Nel vagliare l’entità degli impatti del cambiamento climatico sul nostro territorio, il PNACC articola la sua analisi in base ai diversi ecosistemi (e alle relative dimensioni socio-economiche). Tra questi, il primo a essere attenzionato è quello montano.

La criosfera, ossia l’insieme di neve, ghiacciai e permafrost, subisce in modo particolarmente duro gli effetti dai cambiamenti climatici: negli ultimi decenni la durata e lo spessore della neve si sono fortemente ridotti così come lo stock idrico nivale che si accumula ogni anno a fine inverno.
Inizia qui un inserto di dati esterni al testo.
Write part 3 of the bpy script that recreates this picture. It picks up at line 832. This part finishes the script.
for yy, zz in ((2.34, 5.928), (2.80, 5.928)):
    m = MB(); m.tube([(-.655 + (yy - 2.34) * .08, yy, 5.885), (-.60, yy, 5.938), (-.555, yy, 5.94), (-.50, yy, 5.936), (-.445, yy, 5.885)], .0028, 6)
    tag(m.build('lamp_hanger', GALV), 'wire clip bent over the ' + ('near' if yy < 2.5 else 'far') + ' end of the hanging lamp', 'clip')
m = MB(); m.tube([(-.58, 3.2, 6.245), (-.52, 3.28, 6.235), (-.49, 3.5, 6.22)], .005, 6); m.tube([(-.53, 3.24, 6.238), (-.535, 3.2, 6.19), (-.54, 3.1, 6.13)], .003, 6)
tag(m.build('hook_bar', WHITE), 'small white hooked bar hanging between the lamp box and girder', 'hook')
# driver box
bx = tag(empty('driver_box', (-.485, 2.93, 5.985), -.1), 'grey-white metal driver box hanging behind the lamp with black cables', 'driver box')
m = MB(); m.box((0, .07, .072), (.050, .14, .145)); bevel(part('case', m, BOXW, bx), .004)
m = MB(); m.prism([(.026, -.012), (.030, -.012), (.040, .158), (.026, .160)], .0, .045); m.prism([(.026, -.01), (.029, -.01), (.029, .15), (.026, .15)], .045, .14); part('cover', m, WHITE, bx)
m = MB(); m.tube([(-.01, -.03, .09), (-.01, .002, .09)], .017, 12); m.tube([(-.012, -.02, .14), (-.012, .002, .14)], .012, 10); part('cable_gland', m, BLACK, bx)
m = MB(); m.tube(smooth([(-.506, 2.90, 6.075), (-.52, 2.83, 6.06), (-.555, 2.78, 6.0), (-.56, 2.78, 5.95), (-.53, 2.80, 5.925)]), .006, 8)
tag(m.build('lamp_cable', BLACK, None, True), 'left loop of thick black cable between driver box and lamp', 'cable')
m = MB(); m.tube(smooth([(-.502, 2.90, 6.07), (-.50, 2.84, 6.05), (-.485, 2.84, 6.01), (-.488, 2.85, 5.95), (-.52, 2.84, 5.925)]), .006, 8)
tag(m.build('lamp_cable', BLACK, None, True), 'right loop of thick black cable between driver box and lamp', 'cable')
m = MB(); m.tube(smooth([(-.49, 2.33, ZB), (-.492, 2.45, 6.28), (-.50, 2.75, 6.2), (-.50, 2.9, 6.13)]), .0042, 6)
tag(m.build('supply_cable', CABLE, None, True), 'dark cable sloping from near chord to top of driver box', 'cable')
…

I ghiacciai, in sostanza, hanno già perso dal 30% al 40% del loro volume complessivo. Tra i vari casi di studio, impressionante è quello del ghiacciaio del Careser, nel gruppo dell’Ortles-Cevedale (Trentino-Alto Adige): la serie storica dei monitoraggi è iniziata nel 1967 e trattandosi di un ghiacciaio di dimensioni maggiori rispetto agli altri la sua drastica riduzione risulta ancor più traumatica. In occasione dell’ultimo sopralluogo, a giugno 2022, è stato riscontrato uno stato di fusione della neve che ci si aspetterebbe a fine agosto, segno che la situazione è in rapido peggioramento. Quando si parla di ghiacciai, bisogna tener presente l’estrema articolazione dei fenomeni. Si assiste a volte a un consistente aumento della portata dei torrenti di montagna, un fenomeno chiamato peak water, che sembrerebbe in controtendenza, ma del tutto temporaneo e dovuto alla fusione glaciale, destinato così a esaurirsi quando il ghiacciaio si estingue o si ritira a quote talmente elevate da non poter più fondere: una condizione che è già stata raggiunta nella maggior parte dei bacini glaciali italiani. Nel frattempo la temperatura del permafrost sta aumentando in modo significativo in tutti i siti di misura alpini, così come aumenta lo spessore dello strato di terreno o roccia che annualmente viene scongelato. Tendenze che continueranno nei prossimi decenni. Le stime ci dicono che la durata della copertura nevosa nei fondo-valle e sui versanti meridionali fino a 2000 metri si ridurrà di 4 o 5 settimane, e di 2 o 3 settimane a 2500 metri. La crisi idrica che già stiamo vivendo ne verrà ulteriormente influenzata: il contributo della fusione di neve e ghiaccio al deflusso totale dei fiumi italiani può variare dal 5% nelle regioni meridionali al 50-60% del bacino padano, e la riduzione di neve e ghiaccio comprometterà questo fondamentale ruolo tampone andando a incrementare la precarietà delle nostre risorse idriche, specialmente nei mesi estivi.